Pursuing this argument, Dionisios alleges throughout his section 2 — 1401 petition and subsequent motion that Evangelia never “corrected the deposition testimony that the Greek property had been ruled to be hers.” It is quite settled, however, that mere silence or a failure to communicate information, absent a duty to do so, does not constitute fraud. Zanbetiz v. Trans World Airlines, Inc. (1966), 72 Ill. App. 2d 192, 201, 219 N.E.2d 98, 102-03.

Dionisios was obliged to prove his case. The appeal before the 'Greek court was decided approximately 10 to 11 months prior to the entry of judgment in the case at bar. He had notice of the Greek litigation approximately five months prior to trial. At trial, Dionisios’ counsel did not question Evangelia on the Greek litigation. The record does not support Dionisios’ allegations of fraud.
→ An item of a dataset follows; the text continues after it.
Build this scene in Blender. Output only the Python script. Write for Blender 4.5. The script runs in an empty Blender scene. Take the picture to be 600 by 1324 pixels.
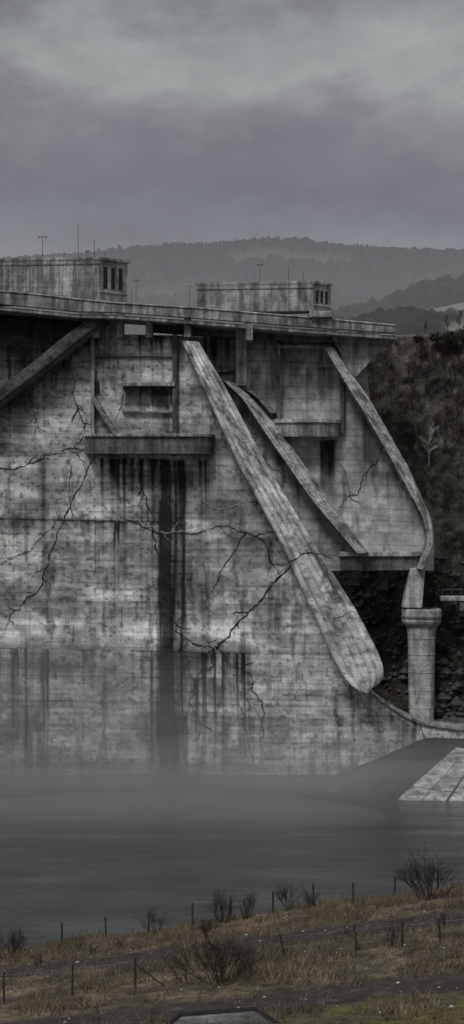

In sum, Dionisios’ allegations of fraud fail because he does not, and the record demonstrates that he cannot, show that Evangelia’s statements caused his delay in presenting his new evidence. The issue of detrimental reliance necessarily includes the question of whether Dionisios had a right to rely on Evangelia’s alleged misrepresentations. We view this question in light of all of the facts of which Dioni-sios had actual notice, and also of such facts as he might have obtained by the exercise of ordinary prudence. If Dionisios did not avail *1039himself of the means of knowledge open to him, he cannot be heard to say that he was misled by misrepresentations. (See Plavec, 30 Ill. App. 2d at 349, 174 N.E.2d at 580; see also Lagen v. Lagen (1973), 14 Ill. App. 3d 74, 81, 302 N.E.2d 201, 206.) We cannot say that the trial court exceeded its discretion in dismissing Dionisios’ section 2 — 1401 petition and denying his subsequent motion to vacate the dismissal.

For the foregoing reasons, the orders of the circuit court of Cook County are affirmed.

Affirmed.

JIGANTI, P.J., and JOHNSON, J., concur.